Unfortunately the 7-8 percent GDP growth target has been attained only on a quarterly basis; an annual GDP growth rate within the targeted range has yet to be achieved. Still, 7 percent quarterly GDP growth is indicative of ability to post annual growth of 7 percent or more.

Annual GDP growth of 7-8 percent will continue to elude the Philippine economy if certain policy and operational deficiencies are not corrected. These are the following:

Corruption. The worst critics of the administration of President Rodrigo Duterte claim that corruption within the government has never been as widespread or as pernicious as it is today. Whether or not this claim is true, there is no denying that governmental corruption today is virtually everywhere in the bureaucracy—even in departments and agencies that once were relatively upright—and involves amounts of money that once would have been considered incredibly large. One only has to mention the P6 billion worth of shabu that slipped through the Bureau of Customs last year and the multi-billion PhilHealth scam to accept the truth of critics' claim. The Filipino people long ago forgave President Duterte for his campaign promise to rid this country of “drugs, crime and corruption” within three months. As the Senate revelations about the 2020 GAA (General Appropriations Act) have shown, corruption is by no means a monopoly of the Executive Department. The Duterte administration has to do a much better job of curbing corruption if the resources required by 7-8 GDP growth are not to leak away unto unholy pockets.

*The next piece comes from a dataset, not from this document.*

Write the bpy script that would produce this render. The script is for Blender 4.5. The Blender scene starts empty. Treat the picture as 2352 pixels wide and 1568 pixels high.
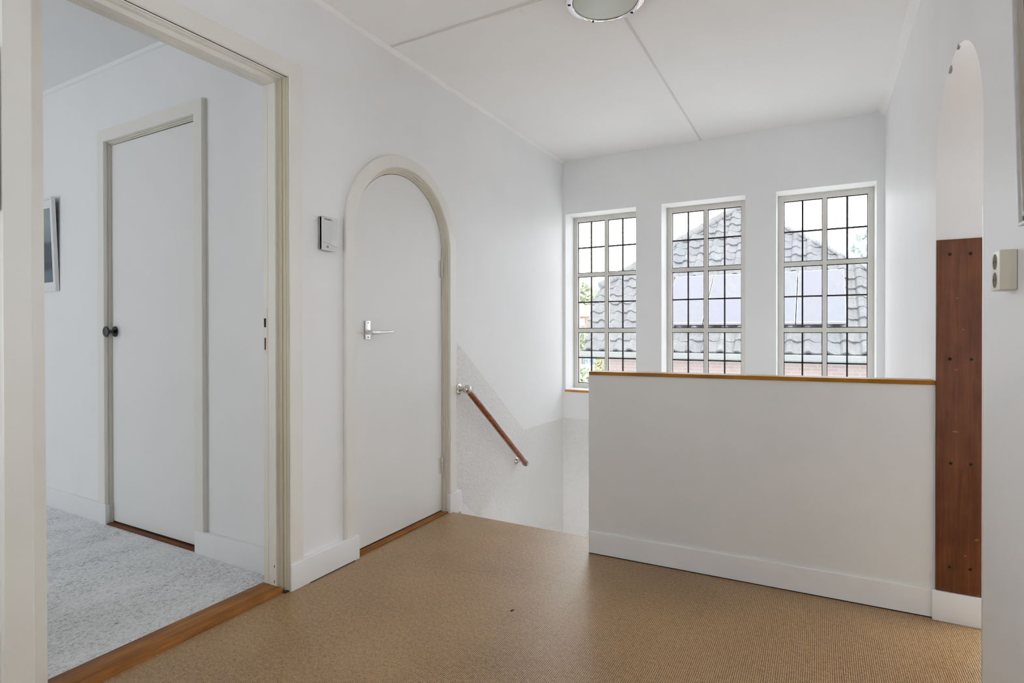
import bpy, bmesh, math, random
from mathutils import Vector, Matrix
random.seed(7)
PI = math.pi
scene = bpy.context.scene
COL = scene.collection
OFF = {}

# ------------------------------------------------------------------ materials
def nt(name):
    m = bpy.data.materials.new(name); m.use_nodes = True
    t = m.node_tree
    return m, t, t.nodes['Principled BSDF'], t.nodes['Material Output']
def N(t, typ, **kw):
    n = t.nodes.new(typ)
    for k, v in kw.items():
        if k.startswith('i_'): n.inputs[k[2:].replace('_', ' ')].default_value = v
        else: setattr(n, k, v)
    return n
def L(t, a, b): t.links.new(a, b)
def coords(t, scale=(1, 1, 1)):
    tc = N(t, 'ShaderNodeTexCoord'); mp = N(t, 'ShaderNodeMapping')
    mp.inputs['Scale'].default_value = scale
    L(t, tc.outputs['Object'], mp.inputs['Vector'])
    return mp.outputs['Vector']
def noise(t, vec, scale, detail=3, rough=.5, dist=0):
    n = N(t, 'ShaderNodeTexNoise')
    n.inputs['Scale'].default_value = scale; n.inputs['Detail'].default_value = detail
    n.inputs['Roughness'].default_value = rough; n.inputs['Distortion'].default_value = dist
    L(t, vec, n.inputs['Vector'])
    return n.outputs['Fac']
def ramp(t, fac, stops):
    r = N(t, 'ShaderNodeValToRGB'); e = r.color_ramp.elements
    while len(e) < len(stops): e.new(.5)
    for k, (p, c) in enumerate(stops):
        e[k].position = p; e[k].color = (*c, 1) if len(c) == 3 else c
    L(t, fac, r.inputs['Fac'])
    return r.outputs['Color']
def bump(t, h, strength, dist, bsdf, normal=None):
    b = N(t, 'ShaderNodeBump'); b.inputs['Strength'].default_value = strength; b.inputs['Distance'].default_value = dist
    L(t, h, b.inputs['Height'])
    if normal is not None: L(t, normal, b.inputs['Normal'])
    if bsdf is not None: L(t, b.outputs['Normal'], bsdf.inputs['Normal'])
    return b.outputs['Normal']
def math_(t, op, a, b=None):
    n = N(t, 'ShaderNodeMath', operation=op)
    for i, v in enumerate((a, b)):
        if v is None: continue
        if isinstance(v, (int, float)): n.inputs[i].default_value = v
        else: L(t, v, n.inputs[i])
    return n.outputs[0]

def paint(name, col, rough=.5, var=.03, nscale=3., bscale=60., bstr=.08, bdist=.002, spec=.4, stretch=(1, 1, 1)):
    m, t, b, o = nt(name)
    v = coords(t, stretch)
    c = [max(0, x * (1 - var)) for x in col]; d = [min(1, x * (1 + var)) for x in col]
    L(t, ramp(t, noise(t, v, nscale, 2, .6), [(.3, c), (.7, d)]), b.inputs['Base Color'])
    b.inputs['Roughness'].default_value = rough
    b.inputs['Specular IOR Level'].default_value = spec
    if bstr: bump(t, noise(t, v, bscale, 2, .6), bstr, bdist, b)
    return m
def metal(name, col, rough):
    m, t, b, o = nt(name)
    v = coords(t)
    L(t, ramp(t, noise(t, v, 80, 2), [(.3, [x * .95 for x in col]), (.7, col)]), b.inputs['Base Color'])
    b.inputs['Metallic'].default_value = 1; b.inputs['Roughness'].default_value = rough
    return m
def wood(name, dark, light, axis, rough=.3, fine=1., coat=.4, specks=None, spec=.35):
    m, t, b, o = nt(name)
    s = [40 * fine, 40 * fine, 40 * fine]; s[axis] = 2.2 * fine
    v = coords(t, s)
    n1 = noise(t, v, 1., 6, .65, .6)
    c = ramp(t, n1, [(.3, dark), (.55, [(a + q) / 2 for a, q in zip(dark, light)]), (.75, light)])
    v2 = coords(t)
    big = noise(t, v2, 7, 3, .6)
    mx = N(t, 'ShaderNodeMix', data_type='RGBA', blend_type='MULTIPLY'); mx.inputs[0].default_value = .7
    L(t, c, mx.inputs[6]); L(t, ramp(t, big, [(.3, (.55, .5, .5)), (.65, (1, 1, 1))]), mx.inputs[7])
    col = mx.outputs[2]
    if specks:
        vv = coords(t, (30, 30, 60)); sp = noise(t, vv, 1., 2, .4)
        m2 = N(t, 'ShaderNodeMix', data_type='RGBA')
        L(t, ramp(t, sp, [(.735, (0, 0, 0)), (.77, (1, 1, 1))]), m2.inputs[0]); L(t, col, m2.inputs[6]); m2.inputs[7].default_value = (*specks, 1)
        col = m2.outputs[2]
    L(t, col, b.inputs['Base Color'])
    b.inputs['Roughness'].default_value = rough
    b.inputs['Specular IOR Level'].default_value = spec
    b.inputs['Coat Weight'].default_value = coat; b.inputs['Coat Roughness'].default_value = .25
    bump(t, n1, .12, .002, b)
    return m

M = {}
M['wall'] = paint('wall paint', (.875, .878, .882), .5, .02, 2.5, 45, .10, .003)
M['wall_gloss'] = paint('satin wall paint', (.875, .878, .884), .5, .02, 2.5, 30, .12, .003)
M['wall_bed'] = paint('bedroom wall paint', (.875, .878, .885), .5, .02, 2.5, 45, .08, .003)
M['ceil'] = paint('ceiling paint', (.915, .905, .89), .7, .02, 1.5, 220, .10, .002)
M['ceil_bed'] = paint('bedroom ceiling paint', (.86, .865, .87), .7, .015, 1.5, 220, .05, .002)
M['batten'] = paint('ceiling batten paint', (.72, .69, .65), .6)
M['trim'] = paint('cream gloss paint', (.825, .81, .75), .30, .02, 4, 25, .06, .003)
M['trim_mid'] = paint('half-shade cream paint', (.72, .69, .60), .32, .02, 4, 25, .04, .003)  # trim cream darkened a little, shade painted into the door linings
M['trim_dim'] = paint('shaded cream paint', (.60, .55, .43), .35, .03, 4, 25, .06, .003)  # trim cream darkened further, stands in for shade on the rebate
M['board'] = paint('white skirting paint', (.84, .845, .85), .35, .02, 4, 30, .10, .003)
M['door'] = paint('door gloss paint', (.835, .835, .825), .35, .015, 2, 16, .05, .004)
M['parapet'] = paint('half wall paint', (.77, .775, .765), .45, .02, 3, 30, .06, .003)
M['winframe'] = paint('window frame paint', (.60, .575, .525), .35, .02, 5, 30, .05, .002)
M['lead'] = paint('dark lead came', (.018, .014, .013), .5, .1)
M['gap'] = paint('dark gap', (.02, .018, .015), .8, .1, bstr=0)
M['chip_dark'] = paint('old green paint chip', (.03, .05, .045), .6, .1)
M['chip'] = paint('bare plaster chip', (.36, .35, .33), .8, .1)
M['panel'] = wood('dark stained board', (.115, .036, .015), (.25, .085, .034), 2, .42, 1.5, .12, (.36, .14, .04), .3)
M['sill'] = wood('golden varnished wood', (.48, .20, .022), (.68, .33, .055), 0, .38, .7, .1, None, .25)
M['cap'] = wood('ochre varnished wood', (.40, .16, .006), (.56, .25, .012), 0, .42, .7, 0., None, .2)
M['thr'] = wood('reddish threshold wood', (.20, .070, .014), (.58, .25, .055), 1, .5, .8, 0., None, .2)
M['thr2'] = wood('dark threshold wood', (.10, .028, .010), (.30, .09, .03), 0, .45, .8, .0, None, .2)
M['rail'] = wood('mahogany handrail wood', (.19, .042, .009), (.50, .145, .028), 1, .2, .8, .35)
M['nickel'] = metal('brushed nickel', (.62, .60, .56), .24)
M['chrome'] = metal('polished chrome', (.86, .87, .88), .07)
M['alu'] = metal('satin aluminium', (.86, .86, .86), .3)
M['hinge'] = paint('painted hinge', (.70, .68, .62), .35)
M['black'] = paint('black lacquer', (.012, .012, .016), .16, .1, bstr=0, spec=.6)
M['screw'] = metal('dark screw', (.05, .045, .04), .35)
M['plastic'] = paint('grey white plastic', (.64, .65, .66), .4, .01, bstr=0)
M['plastic_dark'] = paint('grey plastic edge', (.33, .33, .33), .45, .01, bstr=0)
M['lens'] = paint('sensor lens', (.34, .34, .24), .15, .02, bstr=0)
M['green'] = paint('green print', (.004, .14, .035), .5, .02, bstr=0)
M['print'] = paint('black print', (.02, .02, .022), .5, .02, bstr=0)
M['socket'] = paint('ivory socket plastic', (.70, .655, .55), .3, .01, bstr=0)
M['socket_in'] = paint('socket recess', (.20, .175, .10), .8, .02, bstr=0)
M['white'] = paint('white frame lacquer', (.80, .80, .80), .35, .01, bstr=0)
M['mat'] = paint('picture mount card', (.78, .785, .79), .7, .01, bstr=0)
M['frame_dark'] = paint('frame dark fillet', (.10, .10, .10), .5, .05, bstr=0)
M['frame_beige'] = paint('frame beige fillet', (.42, .38, .33), .45, .03, bstr=0)
M['frame_grey'] = paint('frame silver grey', (.45, .44, .42), .35, .03, bstr=0)

def photo_mat():
    m, t, b, o = nt('blue grey seascape print')
    tc = N(t, 'ShaderNodeTexCoord'); sx = N(t, 'ShaderNodeSeparateXYZ'); L(t, tc.outputs['Object'], sx.inputs[0])
    z = math_(t, 'ADD', sx.outputs['Z'], math_(t, 'MULTIPLY', noise(t, tc.outputs['Object'], 9, 4), .06))
    f = math_(t, 'MULTIPLY', z, 2.)
    L(t, ramp(t, f, [(.30, (.10, .14, .18)), (.36, (.035, .05, .07)), (.66, (.06, .075, .095)), (.70, (.17, .22, .24)), (.9, (.27, .33, .35))]), b.inputs['Base Color'])
    b.inputs['Roughness'].default_value = .25
    return m
M['photo'] = photo_mat()

def rough_plaster():
    m, t, b, o = nt('combed rough plaster')
    n1 = noise(t, coords(t, (1, 1.25, .8)), 26, 2, .5, 1.9)
    n2 = noise(t, coords(t), 90, 3, .6, .8)
    d = math_(t, 'ABSOLUTE', math_(t, 'SUBTRACT', n1, .5))
    ridge = math_(t, 'SUBTRACT', 1.0, ramp_f(t, d, .0, .13))
    h = math_(t, 'ADD', ridge, math_(t, 'MULTIPLY', n2, .35))
    L(t, ramp(t, n2, [(.3, (.79, .785, .77)), (.7, (.84, .835, .82))]), b.inputs['Base Color'])
    b.inputs['Roughness'].default_value = .6
    bump(t, h, .6, .005, b)
    return m
def ramp_f(t, f, a, b_):
    r = N(t, 'ShaderNodeMapRange', interpolation_type='SMOOTHSTEP')
    r.inputs['From Min'].default_value = a; r.inputs['From Max'].default_value = b_
    L(t, f, r.inputs['Value'])
    return r.outputs['Result']
M['plaster'] = rough_plaster()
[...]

Agriculture. It is said that a chain is only as strong as its weakest link. This statement is highly applicable to the Philippines. This country is less than strong because its agricultural sector is weak. Once the backbone of the Philippine economy, accounting at its peak for around 80 percent of this country's GDP and its labor force, Philippine agricultural production is down to around 21 percent of GDP and employment is the nation's farms is a far smaller percentage of the national labor force. The pain generated by the Rice Tarriffication Act, the steady rise in imports of sugar and the coconut industry's continuing loss of world market share exemplify the steady decline in the position of the agricultural sector in the Philippine economy. Over the decades successive governments' attitude to the agricultural sector has largely been one of lip service; that must change, if 7-8 percent annual GDP growth growth is ever to be achieved.

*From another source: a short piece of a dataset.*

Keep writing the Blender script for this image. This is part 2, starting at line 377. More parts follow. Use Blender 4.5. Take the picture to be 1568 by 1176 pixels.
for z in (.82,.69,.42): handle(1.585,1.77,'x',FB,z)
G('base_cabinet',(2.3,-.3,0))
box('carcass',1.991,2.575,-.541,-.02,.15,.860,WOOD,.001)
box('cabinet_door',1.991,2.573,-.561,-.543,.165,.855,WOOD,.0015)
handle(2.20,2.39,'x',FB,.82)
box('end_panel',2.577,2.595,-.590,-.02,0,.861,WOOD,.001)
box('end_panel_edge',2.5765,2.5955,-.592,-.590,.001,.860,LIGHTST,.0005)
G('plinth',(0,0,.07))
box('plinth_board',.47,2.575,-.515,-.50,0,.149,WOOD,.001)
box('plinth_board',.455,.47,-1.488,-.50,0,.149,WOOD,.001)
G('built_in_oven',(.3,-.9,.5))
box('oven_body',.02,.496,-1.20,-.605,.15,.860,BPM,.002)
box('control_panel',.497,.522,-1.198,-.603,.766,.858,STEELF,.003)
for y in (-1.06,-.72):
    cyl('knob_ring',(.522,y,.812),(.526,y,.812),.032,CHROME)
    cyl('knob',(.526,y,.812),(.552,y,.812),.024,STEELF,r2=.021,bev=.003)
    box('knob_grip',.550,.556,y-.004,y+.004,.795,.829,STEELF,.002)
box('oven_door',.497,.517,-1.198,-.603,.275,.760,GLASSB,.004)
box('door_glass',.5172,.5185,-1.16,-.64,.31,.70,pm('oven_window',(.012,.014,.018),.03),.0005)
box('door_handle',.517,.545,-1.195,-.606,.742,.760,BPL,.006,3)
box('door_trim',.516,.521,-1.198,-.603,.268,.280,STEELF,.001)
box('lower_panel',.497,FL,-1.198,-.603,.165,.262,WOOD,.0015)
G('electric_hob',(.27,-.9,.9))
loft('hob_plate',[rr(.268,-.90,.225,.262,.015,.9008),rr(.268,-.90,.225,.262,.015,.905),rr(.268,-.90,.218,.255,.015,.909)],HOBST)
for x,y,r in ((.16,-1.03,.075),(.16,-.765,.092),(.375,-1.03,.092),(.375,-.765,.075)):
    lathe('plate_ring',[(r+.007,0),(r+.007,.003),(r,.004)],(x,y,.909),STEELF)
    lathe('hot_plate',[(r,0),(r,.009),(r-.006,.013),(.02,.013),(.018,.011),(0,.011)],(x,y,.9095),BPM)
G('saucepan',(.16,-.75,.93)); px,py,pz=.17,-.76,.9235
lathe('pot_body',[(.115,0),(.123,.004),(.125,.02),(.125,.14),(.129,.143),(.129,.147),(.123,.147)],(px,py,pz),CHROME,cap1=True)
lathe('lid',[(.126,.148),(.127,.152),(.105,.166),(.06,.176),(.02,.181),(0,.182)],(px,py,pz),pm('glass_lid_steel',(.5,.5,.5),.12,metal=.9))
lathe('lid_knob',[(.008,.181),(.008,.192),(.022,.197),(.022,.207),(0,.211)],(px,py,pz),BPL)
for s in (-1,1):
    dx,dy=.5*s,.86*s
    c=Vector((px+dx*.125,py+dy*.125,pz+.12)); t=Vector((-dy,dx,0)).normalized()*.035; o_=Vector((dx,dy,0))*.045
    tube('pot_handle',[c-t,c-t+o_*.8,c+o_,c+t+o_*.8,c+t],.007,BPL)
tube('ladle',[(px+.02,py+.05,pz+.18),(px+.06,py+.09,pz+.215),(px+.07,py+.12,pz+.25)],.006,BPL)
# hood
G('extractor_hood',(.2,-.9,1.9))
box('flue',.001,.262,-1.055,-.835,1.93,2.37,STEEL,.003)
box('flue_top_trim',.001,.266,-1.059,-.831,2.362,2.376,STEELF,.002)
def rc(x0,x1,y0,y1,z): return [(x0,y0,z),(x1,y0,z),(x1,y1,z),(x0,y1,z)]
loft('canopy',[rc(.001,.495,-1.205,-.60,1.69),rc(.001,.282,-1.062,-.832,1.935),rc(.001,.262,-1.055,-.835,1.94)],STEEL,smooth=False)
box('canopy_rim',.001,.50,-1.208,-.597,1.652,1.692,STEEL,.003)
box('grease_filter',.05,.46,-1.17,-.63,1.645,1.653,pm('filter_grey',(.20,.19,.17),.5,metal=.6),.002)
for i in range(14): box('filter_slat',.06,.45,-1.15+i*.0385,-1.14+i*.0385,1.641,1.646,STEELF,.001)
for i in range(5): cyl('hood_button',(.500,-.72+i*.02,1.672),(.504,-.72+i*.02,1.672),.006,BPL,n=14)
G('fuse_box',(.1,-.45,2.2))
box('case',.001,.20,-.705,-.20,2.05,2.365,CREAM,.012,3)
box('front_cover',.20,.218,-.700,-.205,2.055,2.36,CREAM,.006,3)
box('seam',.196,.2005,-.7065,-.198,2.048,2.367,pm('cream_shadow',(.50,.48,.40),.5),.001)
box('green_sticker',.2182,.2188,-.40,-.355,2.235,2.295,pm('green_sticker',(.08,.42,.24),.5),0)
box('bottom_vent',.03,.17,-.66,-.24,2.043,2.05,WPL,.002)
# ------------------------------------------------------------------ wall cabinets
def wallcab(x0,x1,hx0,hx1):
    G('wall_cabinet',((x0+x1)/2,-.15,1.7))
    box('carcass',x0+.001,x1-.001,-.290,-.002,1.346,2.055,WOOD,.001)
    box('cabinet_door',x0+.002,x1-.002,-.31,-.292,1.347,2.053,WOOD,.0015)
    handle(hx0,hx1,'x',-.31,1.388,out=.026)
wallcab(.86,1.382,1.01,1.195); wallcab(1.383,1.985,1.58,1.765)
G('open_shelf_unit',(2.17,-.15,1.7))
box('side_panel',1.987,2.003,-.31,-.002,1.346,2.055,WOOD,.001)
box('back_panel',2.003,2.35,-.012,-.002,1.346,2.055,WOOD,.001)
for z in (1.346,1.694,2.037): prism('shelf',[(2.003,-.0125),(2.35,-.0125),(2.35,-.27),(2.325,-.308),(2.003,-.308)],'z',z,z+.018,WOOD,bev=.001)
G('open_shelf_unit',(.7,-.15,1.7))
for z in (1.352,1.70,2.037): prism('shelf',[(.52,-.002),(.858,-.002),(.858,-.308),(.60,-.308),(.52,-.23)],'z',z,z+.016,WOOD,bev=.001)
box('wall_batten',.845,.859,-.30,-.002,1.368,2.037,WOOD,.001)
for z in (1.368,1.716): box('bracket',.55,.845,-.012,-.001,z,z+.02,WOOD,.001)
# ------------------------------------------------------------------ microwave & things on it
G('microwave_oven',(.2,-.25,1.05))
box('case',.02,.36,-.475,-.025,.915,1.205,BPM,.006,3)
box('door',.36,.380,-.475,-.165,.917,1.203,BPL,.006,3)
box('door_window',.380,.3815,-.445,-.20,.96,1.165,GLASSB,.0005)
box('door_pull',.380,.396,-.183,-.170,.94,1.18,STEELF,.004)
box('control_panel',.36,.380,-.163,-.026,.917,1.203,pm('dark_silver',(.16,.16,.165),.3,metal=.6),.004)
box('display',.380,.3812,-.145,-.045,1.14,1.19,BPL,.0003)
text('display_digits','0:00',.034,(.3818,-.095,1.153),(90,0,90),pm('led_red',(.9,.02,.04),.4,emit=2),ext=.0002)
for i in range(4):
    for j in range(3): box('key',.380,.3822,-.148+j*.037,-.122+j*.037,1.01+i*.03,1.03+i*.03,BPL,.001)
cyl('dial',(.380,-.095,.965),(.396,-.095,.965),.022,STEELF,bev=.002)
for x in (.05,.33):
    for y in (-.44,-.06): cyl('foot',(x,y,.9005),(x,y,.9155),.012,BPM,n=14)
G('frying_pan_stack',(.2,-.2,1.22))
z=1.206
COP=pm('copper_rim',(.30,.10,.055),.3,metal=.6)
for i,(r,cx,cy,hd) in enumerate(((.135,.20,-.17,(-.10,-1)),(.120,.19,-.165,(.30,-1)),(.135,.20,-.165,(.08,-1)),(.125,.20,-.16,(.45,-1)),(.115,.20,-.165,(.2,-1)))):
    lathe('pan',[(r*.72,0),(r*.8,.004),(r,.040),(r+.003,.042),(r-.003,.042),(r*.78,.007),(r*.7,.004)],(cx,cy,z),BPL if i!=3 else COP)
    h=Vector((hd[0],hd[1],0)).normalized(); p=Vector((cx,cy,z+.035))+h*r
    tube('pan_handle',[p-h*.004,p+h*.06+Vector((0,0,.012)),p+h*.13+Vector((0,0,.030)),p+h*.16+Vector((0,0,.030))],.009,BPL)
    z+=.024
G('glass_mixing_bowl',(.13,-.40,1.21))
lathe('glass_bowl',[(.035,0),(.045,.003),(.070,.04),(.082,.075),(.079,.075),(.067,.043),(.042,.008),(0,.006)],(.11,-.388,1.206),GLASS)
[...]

Foreign Direct Investment. FDI (foreign direct investment) is an essential source of resources for a developing economy's transformation and growth. FDI is valuable to a developing economy not only for the foreign exchange that it brings in but also for the technology that it introduces and the export markets that it creates. The record shows that for decades, the Philippines has been one of the lowest Southeast Asian represents of FDI, receiving for less that countries like Vietnam and Thailand. This country needs to do a better job of attracting FDI because the alternative is foreign borrowings, which increases the nation's exposure to foreign exchange risk and the worsening of the foreign-debt-to-GDP ratio. Obviously the best way to start a more-FDI program is to generally improve the tone of this country's relations with the world. Another major way is to make the framing and enforcement of economic policies more stable and less politics-driven.

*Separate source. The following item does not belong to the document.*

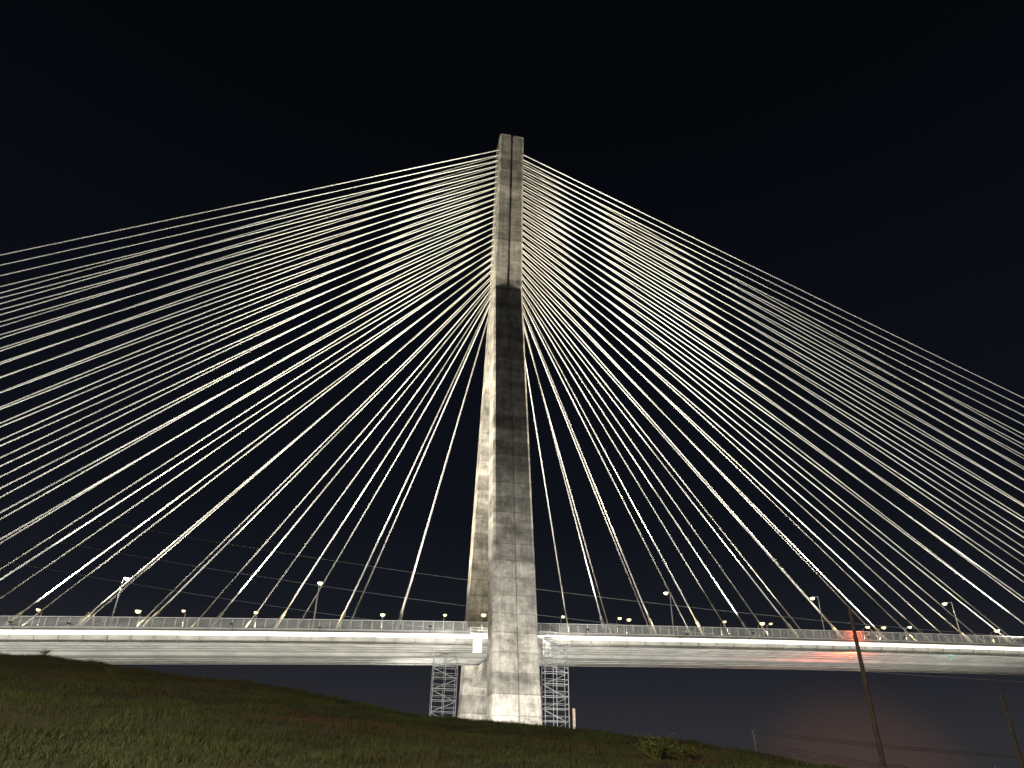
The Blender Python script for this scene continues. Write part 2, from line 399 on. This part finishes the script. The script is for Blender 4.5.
# ---------- world
w=bpy.data.worlds.new('World'); S.world=w; w.use_nodes=True; nt=w.node_tree; bg=nt.nodes['Background']
geo=nt.nodes.new('ShaderNodeTexCoord'); sx=nt.nodes.new('ShaderNodeSeparateXYZ'); nt.links.new(geo.outputs['Generated'],sx.inputs[0])
r=nt.nodes.new('ShaderNodeValToRGB'); cr=r.color_ramp; 
stops=[(0,(.032,.031,.034)),(.06,(.026,.0265,.031)),(.12,(.0175,.0185,.024)),(.2,(.0088,.0102,.0148)),(.32,(.0046,.0058,.0092)),(.55,(.0028,.0038,.0062)),(.75,(.0015,.0021,.0035)),(1,(.0008,.0012,.002))]
cr.elements[0].position=0; cr.elements[0].color=(*stops[0][1],1); cr.elements[1].position=1; cr.elements[1].color=(*stops[-1][1],1)
for p,c in stops[1:-1]: q=cr.elements.new(p); q.color=(*c,1)
nt.links.new(sx.outputs['Z'],r.inputs['Fac'])
vd=nt.nodes.new('ShaderNodeVectorMath'); vd.operation='DOT_PRODUCT'; gd=Vector((.40,.9,-.02)).normalized(); vd.inputs[1].default_value=gd
nrm=nt.nodes.new('ShaderNodeVectorMath'); nrm.operation='NORMALIZE'; nt.links.new(geo.outputs['Generated'],nrm.inputs[0]); nt.links.new(nrm.outputs[0],vd.inputs[0])
mr=nt.nodes.new('ShaderNodeMapRange'); mr.interpolation_type='SMOOTHERSTEP'; nt.links.new(vd.outputs['Value'],mr.inputs[0]); 
for i,v in enumerate((.988,1.0,0,1)): mr.inputs[i+1].default_value=v
sc=nt.nodes.new('ShaderNodeVectorMath'); sc.operation='SCALE'; sc.inputs[0].default_value=(.034,.012,.003); nt.links.new(mr.outputs[0],sc.inputs['Scale'])
ad=nt.nodes.new('ShaderNodeVectorMath'); ad.operation='ADD'; nt.links.new(r.outputs['Color'],ad.inputs[0]); nt.links.new(sc.outputs[0],ad.inputs[1])
sky=nt.nodes.new('ShaderNodeTexSky'); sky.sky_type='NISHITA'; sky.sun_disc=False; sky.sun_elevation=math.radians(-6); sky.sun_rotation=math.radians(200)
s2=nt.nodes.new('ShaderNodeVectorMath'); s2.operation='SCALE'; s2.inputs['Scale'].default_value=.001; nt.links.new(sky.outputs[0],s2.inputs[0])
a2=nt.nodes.new('ShaderNodeVectorMath'); a2.operation='ADD'; nt.links.new(ad.outputs[0],a2.inputs[0]); nt.links.new(s2.outputs[0],a2.inputs[1])
nt.links.new(a2.outputs[0],bg.inputs['Color']); bg.inputs['Strength'].default_value=1
su=bpy.data.lights.new('moonlight','SUN'); su.energy=.02; su.angle=math.radians(.5); su.color=(.8,.87,1); so=bpy.data.objects.new('moonlight',su); COL.objects.link(so); so.rotation_euler=(math.radians(50),0,math.radians(-30))
# ---------- camera
c=bpy.data.cameras.new('camera'); co=bpy.data.objects.new('camera',c); COL.objects.link(co); c.sensor_width=36; c.lens=24.6; c.clip_end=9000; c.clip_start=.1
co.matrix_world=Matrix.Rotation(math.radians(120),4,'X')@Matrix.Rotation(math.radians(1.2),4,'Z')
S.camera=co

Export-oriented production is essential to a developing country because it creates jobs and generates incomes while bringing in foreign exchange. Unfortunately, the history of Philippine economic development has not had an orientation towards a .broad-based merchandise export trade. From the Commonwealth era to the 1960s this country's export trade consisted almost entirely of unprocessed and semi-processed commodities—copra and coconut oil, logs and lumber, sugar, gold copper concentrate and chromite ore—and thereafter the advent of the Computer Age and negative changes in domestic and foreign policies affecting Philippine commodity exports gradually brought about a shift in the composition of Philippine export trade toward electronic products, especially semi-conductors. Exports of electronic products currently account for around 52 percent of total exports. With no substantial broadening of the export base having taken place, and with the higher import requirements of intensified economic growth, the current account of the BOP (balance of payments) has in recent years had to absorb in economies trade deficits. The 2019 deficit will likely reach $42 billion.

The problems that have been discussed here—pervasiveness of corruption, agricultural-sector weakness, inability to attract much foreign investment and chronic external trade imbalance—have shown themselves to be highly detrimental to the growth and stability of the Philippine economy. Until they shall have been effectively addressed, annual GDP growth of 7-8 percent will remain an elusive target.